> _Short problem_
Please quote exactly the opening lines of the data, from the first line to the one where "R = math.radians" appears.

> _Stored data_
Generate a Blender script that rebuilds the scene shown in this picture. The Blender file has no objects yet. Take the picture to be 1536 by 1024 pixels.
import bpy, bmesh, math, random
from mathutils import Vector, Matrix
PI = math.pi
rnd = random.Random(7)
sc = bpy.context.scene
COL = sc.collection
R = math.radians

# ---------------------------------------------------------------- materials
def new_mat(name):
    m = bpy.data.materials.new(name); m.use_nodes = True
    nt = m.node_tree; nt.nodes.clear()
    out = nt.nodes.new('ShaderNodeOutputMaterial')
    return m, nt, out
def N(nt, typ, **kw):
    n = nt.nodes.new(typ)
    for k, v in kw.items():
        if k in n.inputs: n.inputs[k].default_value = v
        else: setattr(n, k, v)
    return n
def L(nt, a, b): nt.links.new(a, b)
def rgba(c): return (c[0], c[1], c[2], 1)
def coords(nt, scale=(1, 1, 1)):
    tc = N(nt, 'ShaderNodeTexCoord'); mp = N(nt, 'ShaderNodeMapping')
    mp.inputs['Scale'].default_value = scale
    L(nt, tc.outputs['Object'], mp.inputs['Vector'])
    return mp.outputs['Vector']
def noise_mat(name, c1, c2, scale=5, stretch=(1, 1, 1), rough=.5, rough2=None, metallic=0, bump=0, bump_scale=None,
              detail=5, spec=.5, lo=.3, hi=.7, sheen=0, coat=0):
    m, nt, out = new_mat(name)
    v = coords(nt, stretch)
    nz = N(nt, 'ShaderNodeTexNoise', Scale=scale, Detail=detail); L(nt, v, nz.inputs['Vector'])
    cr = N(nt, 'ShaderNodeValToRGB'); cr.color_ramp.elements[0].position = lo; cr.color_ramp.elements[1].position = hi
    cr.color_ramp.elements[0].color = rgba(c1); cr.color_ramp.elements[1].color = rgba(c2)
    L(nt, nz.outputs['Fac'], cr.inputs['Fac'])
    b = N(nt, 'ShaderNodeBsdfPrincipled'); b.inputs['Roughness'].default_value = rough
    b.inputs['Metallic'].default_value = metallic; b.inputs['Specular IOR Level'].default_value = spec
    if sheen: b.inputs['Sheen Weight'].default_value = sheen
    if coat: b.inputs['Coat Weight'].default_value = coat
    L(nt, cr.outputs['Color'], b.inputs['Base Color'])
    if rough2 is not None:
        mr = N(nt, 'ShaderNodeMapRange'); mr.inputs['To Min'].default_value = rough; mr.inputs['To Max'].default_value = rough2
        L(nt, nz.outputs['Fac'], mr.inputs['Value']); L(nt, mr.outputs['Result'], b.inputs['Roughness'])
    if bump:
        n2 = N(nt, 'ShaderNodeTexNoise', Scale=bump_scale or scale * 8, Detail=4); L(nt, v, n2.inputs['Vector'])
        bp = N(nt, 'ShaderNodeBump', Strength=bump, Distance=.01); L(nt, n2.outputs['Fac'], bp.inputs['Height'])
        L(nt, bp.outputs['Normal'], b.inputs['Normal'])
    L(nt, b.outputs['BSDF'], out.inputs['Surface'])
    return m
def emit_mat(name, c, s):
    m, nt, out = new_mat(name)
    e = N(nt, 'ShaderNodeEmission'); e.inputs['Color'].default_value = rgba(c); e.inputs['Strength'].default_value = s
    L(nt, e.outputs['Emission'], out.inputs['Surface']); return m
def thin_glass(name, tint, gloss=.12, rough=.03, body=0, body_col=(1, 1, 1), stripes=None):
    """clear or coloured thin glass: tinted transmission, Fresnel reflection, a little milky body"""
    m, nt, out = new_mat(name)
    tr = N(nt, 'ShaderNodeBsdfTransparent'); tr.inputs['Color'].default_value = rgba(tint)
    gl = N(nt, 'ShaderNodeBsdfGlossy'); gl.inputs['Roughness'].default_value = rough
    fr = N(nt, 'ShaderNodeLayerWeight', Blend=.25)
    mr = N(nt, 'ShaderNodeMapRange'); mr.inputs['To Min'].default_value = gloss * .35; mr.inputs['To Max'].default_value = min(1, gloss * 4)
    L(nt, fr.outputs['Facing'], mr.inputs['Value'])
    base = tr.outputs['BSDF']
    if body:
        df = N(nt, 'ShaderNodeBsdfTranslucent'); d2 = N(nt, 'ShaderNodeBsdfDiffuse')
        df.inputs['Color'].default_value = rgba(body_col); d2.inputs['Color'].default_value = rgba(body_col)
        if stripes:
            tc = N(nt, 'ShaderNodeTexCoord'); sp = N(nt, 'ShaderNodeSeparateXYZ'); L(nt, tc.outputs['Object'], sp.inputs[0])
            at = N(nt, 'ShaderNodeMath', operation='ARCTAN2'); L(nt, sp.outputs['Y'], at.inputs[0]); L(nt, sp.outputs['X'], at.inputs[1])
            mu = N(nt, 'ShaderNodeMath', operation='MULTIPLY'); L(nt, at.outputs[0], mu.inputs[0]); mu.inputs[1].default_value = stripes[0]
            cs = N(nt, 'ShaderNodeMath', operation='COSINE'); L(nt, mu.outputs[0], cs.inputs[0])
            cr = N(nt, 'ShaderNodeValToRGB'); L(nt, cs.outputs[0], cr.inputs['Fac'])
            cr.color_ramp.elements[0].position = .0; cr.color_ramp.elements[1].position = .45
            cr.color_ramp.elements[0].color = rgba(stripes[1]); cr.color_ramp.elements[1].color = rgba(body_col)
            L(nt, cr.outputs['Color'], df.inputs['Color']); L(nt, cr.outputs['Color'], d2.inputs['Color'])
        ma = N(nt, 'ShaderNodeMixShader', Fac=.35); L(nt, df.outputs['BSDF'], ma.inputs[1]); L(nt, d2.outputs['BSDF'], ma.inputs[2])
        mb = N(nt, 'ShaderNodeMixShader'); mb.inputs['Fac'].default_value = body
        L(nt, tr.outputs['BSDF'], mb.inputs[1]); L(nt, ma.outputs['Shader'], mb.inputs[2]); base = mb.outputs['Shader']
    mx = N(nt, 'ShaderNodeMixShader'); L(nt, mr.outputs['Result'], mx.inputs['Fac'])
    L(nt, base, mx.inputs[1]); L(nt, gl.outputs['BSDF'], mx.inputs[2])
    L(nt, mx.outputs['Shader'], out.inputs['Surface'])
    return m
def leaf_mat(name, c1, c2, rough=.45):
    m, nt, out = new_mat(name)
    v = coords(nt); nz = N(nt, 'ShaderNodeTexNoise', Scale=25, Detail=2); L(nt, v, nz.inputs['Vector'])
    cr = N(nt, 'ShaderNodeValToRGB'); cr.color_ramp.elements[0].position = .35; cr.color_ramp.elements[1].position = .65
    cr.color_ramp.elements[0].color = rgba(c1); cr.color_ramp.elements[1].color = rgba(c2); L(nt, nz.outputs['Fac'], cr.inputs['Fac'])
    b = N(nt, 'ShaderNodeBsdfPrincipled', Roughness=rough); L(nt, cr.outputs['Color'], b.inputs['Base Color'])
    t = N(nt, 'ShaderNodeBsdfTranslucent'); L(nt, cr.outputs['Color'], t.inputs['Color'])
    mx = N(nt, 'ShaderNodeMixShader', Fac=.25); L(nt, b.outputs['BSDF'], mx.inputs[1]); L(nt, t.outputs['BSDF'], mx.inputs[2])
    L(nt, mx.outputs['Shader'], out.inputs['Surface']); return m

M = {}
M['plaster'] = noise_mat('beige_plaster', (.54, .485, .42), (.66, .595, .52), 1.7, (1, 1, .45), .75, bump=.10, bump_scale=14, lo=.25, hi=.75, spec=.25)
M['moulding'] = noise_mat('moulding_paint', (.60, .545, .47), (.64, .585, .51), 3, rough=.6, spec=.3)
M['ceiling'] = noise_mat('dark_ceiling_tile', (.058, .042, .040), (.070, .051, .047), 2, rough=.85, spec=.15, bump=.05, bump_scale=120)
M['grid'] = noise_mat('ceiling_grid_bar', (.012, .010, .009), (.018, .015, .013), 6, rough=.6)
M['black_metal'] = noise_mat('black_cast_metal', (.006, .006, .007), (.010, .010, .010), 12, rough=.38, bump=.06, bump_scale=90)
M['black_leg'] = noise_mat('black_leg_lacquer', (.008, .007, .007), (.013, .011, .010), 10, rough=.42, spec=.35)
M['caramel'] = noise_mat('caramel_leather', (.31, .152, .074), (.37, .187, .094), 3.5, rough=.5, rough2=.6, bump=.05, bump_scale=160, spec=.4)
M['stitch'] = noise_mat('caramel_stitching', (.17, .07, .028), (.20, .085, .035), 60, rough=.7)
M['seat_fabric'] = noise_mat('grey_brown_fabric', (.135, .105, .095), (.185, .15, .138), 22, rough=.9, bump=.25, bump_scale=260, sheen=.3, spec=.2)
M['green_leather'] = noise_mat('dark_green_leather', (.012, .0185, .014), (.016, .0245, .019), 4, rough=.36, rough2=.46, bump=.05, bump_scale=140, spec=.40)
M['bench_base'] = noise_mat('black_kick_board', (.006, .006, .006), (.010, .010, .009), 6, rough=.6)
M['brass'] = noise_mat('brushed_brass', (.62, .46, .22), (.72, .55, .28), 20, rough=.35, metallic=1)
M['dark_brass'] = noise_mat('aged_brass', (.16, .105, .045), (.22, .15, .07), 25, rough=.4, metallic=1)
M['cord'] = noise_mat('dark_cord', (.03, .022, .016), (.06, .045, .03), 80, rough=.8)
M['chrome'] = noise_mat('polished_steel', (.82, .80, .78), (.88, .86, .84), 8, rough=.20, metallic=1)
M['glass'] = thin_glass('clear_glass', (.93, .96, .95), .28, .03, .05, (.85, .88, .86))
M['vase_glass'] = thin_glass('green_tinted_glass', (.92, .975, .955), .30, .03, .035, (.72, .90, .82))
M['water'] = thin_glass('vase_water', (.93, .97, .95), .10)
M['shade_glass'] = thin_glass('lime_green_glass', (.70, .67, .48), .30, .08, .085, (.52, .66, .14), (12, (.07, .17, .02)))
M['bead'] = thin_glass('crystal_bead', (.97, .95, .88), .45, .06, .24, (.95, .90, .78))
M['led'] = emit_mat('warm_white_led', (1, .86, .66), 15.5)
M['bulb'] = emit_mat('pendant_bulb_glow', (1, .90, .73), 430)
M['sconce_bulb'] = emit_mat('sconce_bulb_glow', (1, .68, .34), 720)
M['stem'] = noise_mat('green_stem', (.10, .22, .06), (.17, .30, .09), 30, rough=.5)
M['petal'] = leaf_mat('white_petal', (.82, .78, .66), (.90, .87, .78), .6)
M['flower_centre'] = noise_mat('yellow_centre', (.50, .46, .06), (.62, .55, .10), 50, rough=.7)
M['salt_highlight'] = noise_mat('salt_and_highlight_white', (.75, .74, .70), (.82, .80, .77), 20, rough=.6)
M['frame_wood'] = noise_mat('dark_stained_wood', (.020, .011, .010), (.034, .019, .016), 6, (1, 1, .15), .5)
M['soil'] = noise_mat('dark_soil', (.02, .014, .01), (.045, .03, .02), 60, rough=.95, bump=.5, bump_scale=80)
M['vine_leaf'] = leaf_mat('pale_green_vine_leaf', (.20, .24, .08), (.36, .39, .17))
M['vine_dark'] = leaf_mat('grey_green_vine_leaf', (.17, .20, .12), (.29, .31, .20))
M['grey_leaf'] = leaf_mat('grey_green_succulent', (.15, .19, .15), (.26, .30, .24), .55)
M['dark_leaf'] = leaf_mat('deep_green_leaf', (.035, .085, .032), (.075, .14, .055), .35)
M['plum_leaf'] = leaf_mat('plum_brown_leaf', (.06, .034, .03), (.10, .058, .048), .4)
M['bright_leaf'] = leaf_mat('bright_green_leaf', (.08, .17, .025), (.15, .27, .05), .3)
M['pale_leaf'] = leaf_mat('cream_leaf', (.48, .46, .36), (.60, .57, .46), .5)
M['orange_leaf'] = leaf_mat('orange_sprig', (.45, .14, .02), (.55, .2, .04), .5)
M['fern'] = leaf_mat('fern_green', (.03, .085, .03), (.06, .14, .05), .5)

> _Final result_
Generate a Blender script that rebuilds the scene shown in this picture. The Blender file has no objects yet. Take the picture to be 1536 by 1024 pixels.
import bpy, bmesh, math, random
from mathutils import Vector, Matrix
PI = math.pi
rnd = random.Random(7)
sc = bpy.context.scene
COL = sc.collection
R = math.radians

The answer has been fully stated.